Gather every line of the entries that includes the word "Take".

— start of Available data —

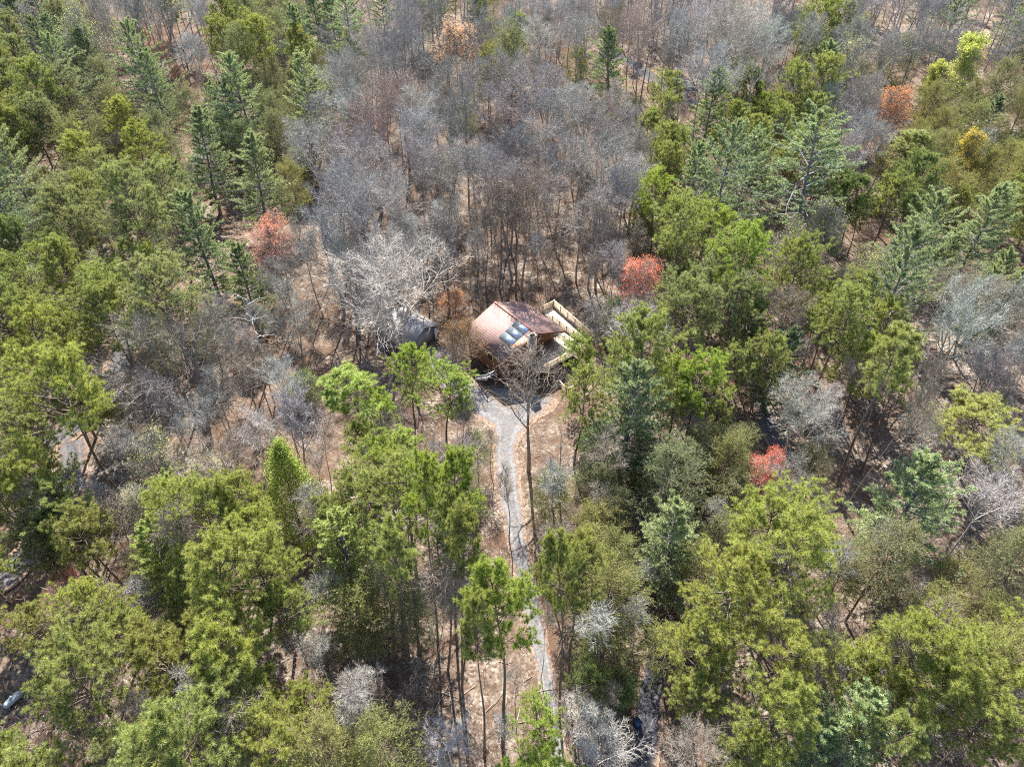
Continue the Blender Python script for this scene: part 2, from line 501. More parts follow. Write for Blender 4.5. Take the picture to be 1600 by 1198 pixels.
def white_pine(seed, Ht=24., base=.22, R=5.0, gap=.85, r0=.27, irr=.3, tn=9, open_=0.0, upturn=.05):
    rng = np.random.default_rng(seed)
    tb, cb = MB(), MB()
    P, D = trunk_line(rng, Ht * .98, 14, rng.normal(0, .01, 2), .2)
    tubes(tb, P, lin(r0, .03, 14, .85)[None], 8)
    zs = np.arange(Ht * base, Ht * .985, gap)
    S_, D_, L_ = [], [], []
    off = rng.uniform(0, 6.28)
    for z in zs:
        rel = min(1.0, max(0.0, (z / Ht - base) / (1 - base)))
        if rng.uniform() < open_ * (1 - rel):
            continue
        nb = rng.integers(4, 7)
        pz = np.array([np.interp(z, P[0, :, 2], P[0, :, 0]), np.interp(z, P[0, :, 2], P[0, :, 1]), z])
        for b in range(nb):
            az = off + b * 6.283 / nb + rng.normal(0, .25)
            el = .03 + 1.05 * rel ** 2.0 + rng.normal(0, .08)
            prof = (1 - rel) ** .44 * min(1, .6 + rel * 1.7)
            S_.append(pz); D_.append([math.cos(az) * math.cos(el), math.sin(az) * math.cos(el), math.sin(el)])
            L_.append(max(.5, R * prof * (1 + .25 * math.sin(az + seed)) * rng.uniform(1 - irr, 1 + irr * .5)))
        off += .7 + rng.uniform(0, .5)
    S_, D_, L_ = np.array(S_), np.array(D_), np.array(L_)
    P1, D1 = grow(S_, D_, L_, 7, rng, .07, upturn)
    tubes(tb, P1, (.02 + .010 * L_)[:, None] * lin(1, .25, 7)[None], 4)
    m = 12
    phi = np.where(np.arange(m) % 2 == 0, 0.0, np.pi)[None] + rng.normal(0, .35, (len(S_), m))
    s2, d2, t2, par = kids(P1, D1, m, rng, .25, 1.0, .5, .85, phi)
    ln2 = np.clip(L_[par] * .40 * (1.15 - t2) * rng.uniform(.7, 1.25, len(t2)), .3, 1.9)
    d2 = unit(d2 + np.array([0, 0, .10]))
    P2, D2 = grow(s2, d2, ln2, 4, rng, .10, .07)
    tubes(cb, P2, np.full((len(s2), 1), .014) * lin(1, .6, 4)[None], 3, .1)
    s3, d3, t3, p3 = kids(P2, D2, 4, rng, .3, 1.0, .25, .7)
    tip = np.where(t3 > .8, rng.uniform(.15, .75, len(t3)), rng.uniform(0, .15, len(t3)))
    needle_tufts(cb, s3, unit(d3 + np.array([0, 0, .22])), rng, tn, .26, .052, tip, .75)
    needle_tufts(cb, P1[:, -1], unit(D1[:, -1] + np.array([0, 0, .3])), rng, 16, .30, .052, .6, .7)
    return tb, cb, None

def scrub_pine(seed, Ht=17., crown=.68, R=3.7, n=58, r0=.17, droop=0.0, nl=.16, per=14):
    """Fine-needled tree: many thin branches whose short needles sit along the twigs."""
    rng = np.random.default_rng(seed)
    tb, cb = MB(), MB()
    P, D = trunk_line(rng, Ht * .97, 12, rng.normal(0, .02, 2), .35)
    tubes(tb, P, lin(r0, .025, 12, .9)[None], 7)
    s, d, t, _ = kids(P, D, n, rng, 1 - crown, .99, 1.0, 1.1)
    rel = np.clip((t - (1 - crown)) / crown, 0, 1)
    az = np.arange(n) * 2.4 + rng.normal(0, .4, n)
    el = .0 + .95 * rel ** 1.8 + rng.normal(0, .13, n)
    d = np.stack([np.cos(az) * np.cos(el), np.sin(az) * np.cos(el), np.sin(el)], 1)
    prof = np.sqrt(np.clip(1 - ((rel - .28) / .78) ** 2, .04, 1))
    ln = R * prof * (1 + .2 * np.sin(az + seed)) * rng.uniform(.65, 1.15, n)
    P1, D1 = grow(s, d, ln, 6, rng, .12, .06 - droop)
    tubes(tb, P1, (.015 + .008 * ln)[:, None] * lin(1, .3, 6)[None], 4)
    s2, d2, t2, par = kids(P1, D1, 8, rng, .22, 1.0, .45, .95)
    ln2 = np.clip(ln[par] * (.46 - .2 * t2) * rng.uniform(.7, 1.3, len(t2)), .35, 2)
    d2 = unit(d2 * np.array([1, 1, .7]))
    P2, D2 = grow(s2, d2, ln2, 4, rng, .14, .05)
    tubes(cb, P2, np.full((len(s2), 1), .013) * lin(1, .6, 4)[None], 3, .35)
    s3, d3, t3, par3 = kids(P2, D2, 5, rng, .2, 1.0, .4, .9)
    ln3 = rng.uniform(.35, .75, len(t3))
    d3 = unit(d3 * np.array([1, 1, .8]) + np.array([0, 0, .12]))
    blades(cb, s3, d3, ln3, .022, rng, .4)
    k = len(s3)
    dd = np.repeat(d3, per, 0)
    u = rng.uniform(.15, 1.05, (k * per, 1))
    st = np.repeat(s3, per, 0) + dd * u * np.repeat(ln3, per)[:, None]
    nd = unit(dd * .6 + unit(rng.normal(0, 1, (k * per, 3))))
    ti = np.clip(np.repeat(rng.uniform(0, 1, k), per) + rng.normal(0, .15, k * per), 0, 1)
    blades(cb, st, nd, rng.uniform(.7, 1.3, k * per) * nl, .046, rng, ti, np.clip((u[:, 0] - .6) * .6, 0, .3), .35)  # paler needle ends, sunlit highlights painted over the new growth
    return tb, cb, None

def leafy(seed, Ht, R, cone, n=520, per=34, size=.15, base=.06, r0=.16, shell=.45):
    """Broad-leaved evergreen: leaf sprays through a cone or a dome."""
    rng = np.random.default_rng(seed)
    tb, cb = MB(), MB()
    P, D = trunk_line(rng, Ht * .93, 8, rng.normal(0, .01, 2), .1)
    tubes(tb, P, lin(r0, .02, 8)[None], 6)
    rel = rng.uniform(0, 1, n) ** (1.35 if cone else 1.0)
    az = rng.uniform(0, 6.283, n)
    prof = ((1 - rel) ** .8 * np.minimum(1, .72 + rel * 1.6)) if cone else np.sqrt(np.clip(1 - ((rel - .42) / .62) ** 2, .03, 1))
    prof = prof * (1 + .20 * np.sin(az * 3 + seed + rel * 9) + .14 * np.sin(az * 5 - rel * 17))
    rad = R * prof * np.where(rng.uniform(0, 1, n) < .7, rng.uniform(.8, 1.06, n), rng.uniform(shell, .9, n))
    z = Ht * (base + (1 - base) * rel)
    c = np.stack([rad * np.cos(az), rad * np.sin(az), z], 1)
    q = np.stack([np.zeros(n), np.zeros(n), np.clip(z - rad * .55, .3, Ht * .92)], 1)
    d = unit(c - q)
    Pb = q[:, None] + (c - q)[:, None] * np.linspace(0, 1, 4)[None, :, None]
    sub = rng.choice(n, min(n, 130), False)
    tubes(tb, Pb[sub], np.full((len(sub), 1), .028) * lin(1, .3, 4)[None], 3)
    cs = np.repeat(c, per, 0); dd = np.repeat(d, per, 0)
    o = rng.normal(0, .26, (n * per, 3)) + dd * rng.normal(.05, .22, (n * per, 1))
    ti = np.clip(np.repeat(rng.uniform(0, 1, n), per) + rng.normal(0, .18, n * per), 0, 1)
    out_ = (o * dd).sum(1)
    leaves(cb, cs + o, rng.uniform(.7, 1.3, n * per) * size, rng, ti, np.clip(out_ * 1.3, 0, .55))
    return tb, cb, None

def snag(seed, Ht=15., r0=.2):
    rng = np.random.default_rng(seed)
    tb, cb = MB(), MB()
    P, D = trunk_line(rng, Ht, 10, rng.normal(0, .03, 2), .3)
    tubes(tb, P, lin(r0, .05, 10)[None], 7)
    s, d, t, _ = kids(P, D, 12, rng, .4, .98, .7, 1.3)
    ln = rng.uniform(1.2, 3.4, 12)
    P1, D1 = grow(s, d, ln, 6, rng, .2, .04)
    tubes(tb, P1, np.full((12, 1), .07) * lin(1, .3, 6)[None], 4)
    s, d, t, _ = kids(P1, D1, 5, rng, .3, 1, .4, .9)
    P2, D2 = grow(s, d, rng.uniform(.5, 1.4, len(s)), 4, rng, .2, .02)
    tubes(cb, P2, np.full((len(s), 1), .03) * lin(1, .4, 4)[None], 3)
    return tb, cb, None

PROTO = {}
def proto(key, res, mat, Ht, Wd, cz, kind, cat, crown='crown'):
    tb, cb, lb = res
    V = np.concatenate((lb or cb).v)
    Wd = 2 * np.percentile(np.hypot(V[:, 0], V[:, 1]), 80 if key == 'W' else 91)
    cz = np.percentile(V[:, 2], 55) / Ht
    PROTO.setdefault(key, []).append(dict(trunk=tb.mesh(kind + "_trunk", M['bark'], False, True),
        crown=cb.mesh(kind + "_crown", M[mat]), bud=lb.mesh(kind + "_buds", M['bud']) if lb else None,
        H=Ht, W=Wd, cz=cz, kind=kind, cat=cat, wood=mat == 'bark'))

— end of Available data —
— start of Available data —

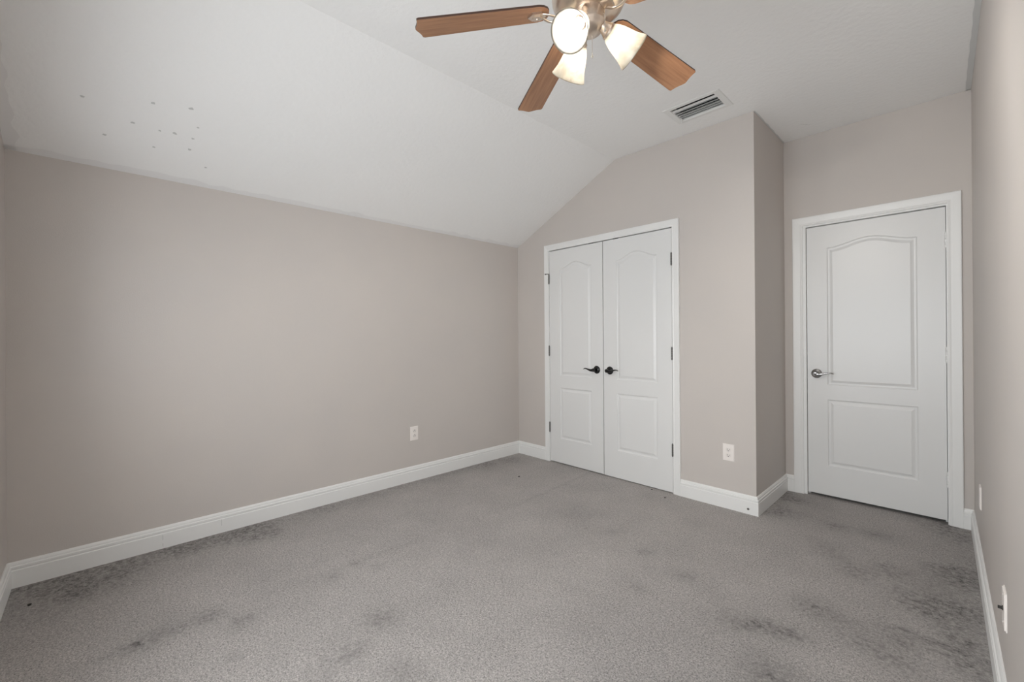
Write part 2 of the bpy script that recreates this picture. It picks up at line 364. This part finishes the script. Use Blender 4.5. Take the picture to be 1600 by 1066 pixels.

— end of Available data —

**Answer to this task:**
Continue the Blender Python script for this scene: part 2, from line 501. More parts follow. Write for Blender 4.5. Take the picture to be 1600 by 1198 pixels.
Write part 2 of the bpy script that recreates this picture. It picks up at line 364. This part finishes the script. Use Blender 4.5. Take the picture to be 1600 by 1066 pixels.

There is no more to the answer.